DLP or Digital Light Processing is a technology used in projectors. DLP was developed by Texas Instruments which is also currently the only producer of this technology, Texas Instruments on sell their DLP designs to other projector manufacturers.
DLP is based on microscopically small mirrors, laid out in an array of pixels. The number of mirrors varies depending on desired resolution. DLP allows prjectors to be much smaller cheaper and more efficent. Previous projector designs were either very heavy like the large 3 tube design projectors and rear projection sets, or they had poor quality like some of the early LCD designs that often had a honeycomb look to the picture.
At the heart of every DLP projection system is an optical semiconductor known as the Digital Micromirror Device, or DMD chip, which was invented by Dr. Larry Hornbeck of Texas Instruments in 1987.
The DMD chip is probably the world’s most sophisticated light switch. It contains a rectangular array of up to 1.3 million hinge-mounted microscopic mirrors; each of these micromirrors measures less than one-fifth the width of a human hair.
When a DMD chip is coordinated with a digital video or graphic signal, a light source, and a projection lens, its mirrors can reflect an all-digital image onto a screen or other surface. The DMD and the sophisticated electronics that surround it are what we call Digital Light Processing technology
A DMD panel’s micromirrors are mounted on tiny hinges that enable them to tilt either toward the light source in a DLP projection system (ON) or away from it (OFF)-creating a light or dark pixel on the projection surface.
The bit-streamed image code entering the semiconductor directs each mirror to switch on and off up to several thousand times per second. When a mirror is switched on more frequently than off, it reflects a light gray pixel; a mirror that’s switched off more frequently reflects a darker gray pixel.
In this way, the mirrors in a DLP projection system can reflect pixels in up to 1,024 shades of gray to convert the video or graphic signal entering the DMD into a highly detailed grayscale image.
The white light generated by the lamp in a DLP projection system passes through a color wheel as it travels to the surface of the DMD panel. The color wheel filters the light into red, green, and blue, from which a single-chip DLP projection system can create at least 16.7 million colors. And the 3-DMD chip system found in DLP Cinema projection systems is capable of producing no fewer than 35 trillion colors.
The on and off states of each micromirror are coordinated with these three basic building blocks of color.
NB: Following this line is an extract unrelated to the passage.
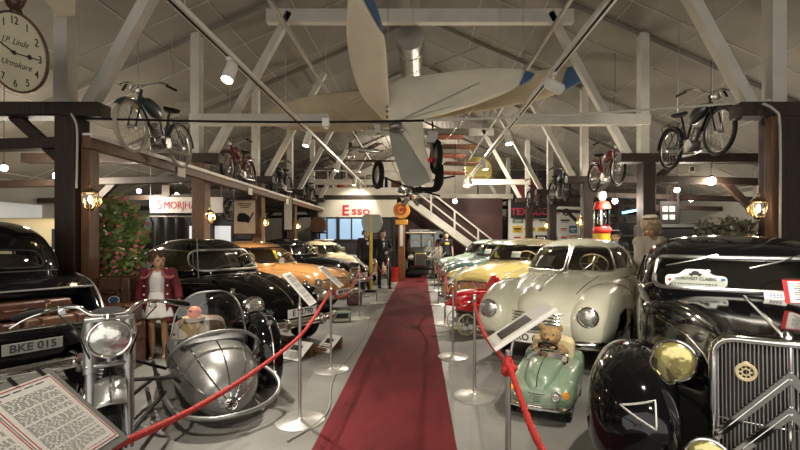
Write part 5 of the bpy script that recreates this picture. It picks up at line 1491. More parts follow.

For example, a mirror responsible for projecting a purple pixel will only reflect red and blue light to the projection surface; our eyes then blend these rapidly alternating flashes to see the intended hue in a projected image.
Televisions, home theater systems and business projectors using DLP technology rely on a single DMD chip configuration like the one described above.
White light passes through a color wheel filter, causing red, green and blue light to be shone in sequence on the surface of the DMD. The switching of the mirrors, and the proportion of time they are ‘on’ or ‘off’ is coordinated according to the color shining on them. The human visual system integrates the sequential color and sees a full-color image.
DLP technology-enabled projectors for very high image quality or high brightness applications such as cinema and large venue displays rely on a 3-DMD-chip configuration to produce stunning images, whether moving or still.
In a 3-chip system, the white light generated by the lamp passes through a prism that divides it into red, green and blue. Each DMD chip is dedicated to one of these three colors; the colored light that the micromirrors reflect is then combined and passed through the projection lens to form an image.